Abstract

Overlay networks are a key vehicle for delivering network and processing resources to high performance applications. For shared networks, however, to consistently deliver such resources at desired levels of performance, overlays must be managed at runtime, based on the continuous assessment and prediction of available distributed resources. Data-intensive applications, for example, must assess, predict, and judiciously use available network paths, and dynamically choose alternate or exploit concurrent paths. Otherwise, they cannot sustain the consistent levels of performance required by tasks like remote data visualization, online program steering, and remote access to high end devices. The multiplicity of data streams occurring in complex scientific workflows or in large-scale distributed collaborations exacerbate this problem, particularly when different streams have different performance requirements. This paper presents IQ-Paths, a set of techniques and their middleware realization that implement self-regulating overlay streams for data-intensive distributed applications.

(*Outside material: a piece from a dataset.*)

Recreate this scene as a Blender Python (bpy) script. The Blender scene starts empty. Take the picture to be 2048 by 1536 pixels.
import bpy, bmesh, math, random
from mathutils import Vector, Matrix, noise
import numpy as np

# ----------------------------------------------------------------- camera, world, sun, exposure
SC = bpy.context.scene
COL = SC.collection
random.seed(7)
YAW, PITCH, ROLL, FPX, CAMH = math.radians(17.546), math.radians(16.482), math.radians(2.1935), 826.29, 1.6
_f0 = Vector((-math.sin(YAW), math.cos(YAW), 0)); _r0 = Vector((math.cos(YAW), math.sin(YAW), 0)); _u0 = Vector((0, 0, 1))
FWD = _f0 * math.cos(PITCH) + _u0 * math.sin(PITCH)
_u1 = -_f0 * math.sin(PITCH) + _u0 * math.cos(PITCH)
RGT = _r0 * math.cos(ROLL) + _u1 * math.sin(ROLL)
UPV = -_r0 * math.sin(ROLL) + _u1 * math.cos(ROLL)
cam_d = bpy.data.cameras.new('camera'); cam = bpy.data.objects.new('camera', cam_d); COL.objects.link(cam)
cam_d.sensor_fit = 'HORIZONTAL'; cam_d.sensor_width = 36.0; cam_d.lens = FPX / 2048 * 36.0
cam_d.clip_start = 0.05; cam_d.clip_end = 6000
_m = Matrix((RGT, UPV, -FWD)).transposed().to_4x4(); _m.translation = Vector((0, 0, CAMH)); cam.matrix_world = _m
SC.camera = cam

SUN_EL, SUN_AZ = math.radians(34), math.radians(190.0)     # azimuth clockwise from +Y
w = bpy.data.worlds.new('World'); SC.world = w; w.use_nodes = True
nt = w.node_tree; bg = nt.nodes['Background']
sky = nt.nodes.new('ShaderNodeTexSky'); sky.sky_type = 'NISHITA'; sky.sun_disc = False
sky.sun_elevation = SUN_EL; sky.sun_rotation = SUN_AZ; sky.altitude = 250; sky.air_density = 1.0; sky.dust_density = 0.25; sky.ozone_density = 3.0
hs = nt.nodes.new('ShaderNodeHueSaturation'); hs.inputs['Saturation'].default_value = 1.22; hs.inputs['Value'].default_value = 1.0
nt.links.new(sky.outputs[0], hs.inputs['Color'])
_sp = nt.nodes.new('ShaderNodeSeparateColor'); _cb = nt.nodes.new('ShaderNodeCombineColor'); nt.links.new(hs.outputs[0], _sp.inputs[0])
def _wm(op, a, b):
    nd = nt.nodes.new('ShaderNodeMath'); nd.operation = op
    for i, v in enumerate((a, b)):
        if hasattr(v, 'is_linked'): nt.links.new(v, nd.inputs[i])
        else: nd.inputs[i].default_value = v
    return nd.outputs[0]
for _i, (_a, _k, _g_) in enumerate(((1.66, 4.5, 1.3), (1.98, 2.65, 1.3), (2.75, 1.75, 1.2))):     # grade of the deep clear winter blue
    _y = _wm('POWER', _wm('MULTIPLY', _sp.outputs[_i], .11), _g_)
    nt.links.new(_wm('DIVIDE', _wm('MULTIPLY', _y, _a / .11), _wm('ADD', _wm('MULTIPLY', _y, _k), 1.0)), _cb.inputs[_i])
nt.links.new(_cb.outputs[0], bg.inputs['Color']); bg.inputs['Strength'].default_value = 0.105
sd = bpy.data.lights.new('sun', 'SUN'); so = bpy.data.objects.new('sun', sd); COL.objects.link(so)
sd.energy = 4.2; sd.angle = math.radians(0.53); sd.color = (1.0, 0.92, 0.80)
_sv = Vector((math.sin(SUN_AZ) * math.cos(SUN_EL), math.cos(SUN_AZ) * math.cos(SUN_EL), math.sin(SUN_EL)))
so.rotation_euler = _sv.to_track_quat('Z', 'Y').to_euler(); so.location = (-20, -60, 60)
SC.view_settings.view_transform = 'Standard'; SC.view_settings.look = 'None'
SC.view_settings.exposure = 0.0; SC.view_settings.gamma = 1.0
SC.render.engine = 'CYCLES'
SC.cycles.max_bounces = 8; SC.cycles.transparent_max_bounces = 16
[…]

Self-regulation is based on (1) the dynamic and continuous assessment of the quality of each overlay path, (2) the use of online network monitoring and statistical analyses that provide probabilistic guarantees about available path bandwidth, loss rate, and RTT, and (3) self-management, via an efficient packet routing and scheduling algorithm that dynamically schedules data packets to different overlay paths in accordance with their available bandwidths. IQ-Paths offers probabilistic guarantees for application-level specifications of stream utility, based on statistical predictions of available network bandwidth. This affords applications with the ability, for instance, to send control or steering data across overlay paths that offer strong guarantees for future bandwidth vs. across less guaranteed paths. Experimental results presented in this paper use IQ-Paths to better handle the different kinds of data produced by two high performance applications and one multimedia application: (1) a data-driven interactive high performance code with user-defined utility requirements, (2) an adaptive overlay version of the popular Grid-FTP application, and (3) a MPEG-4 Fine-Grained Scalable layered video streaming.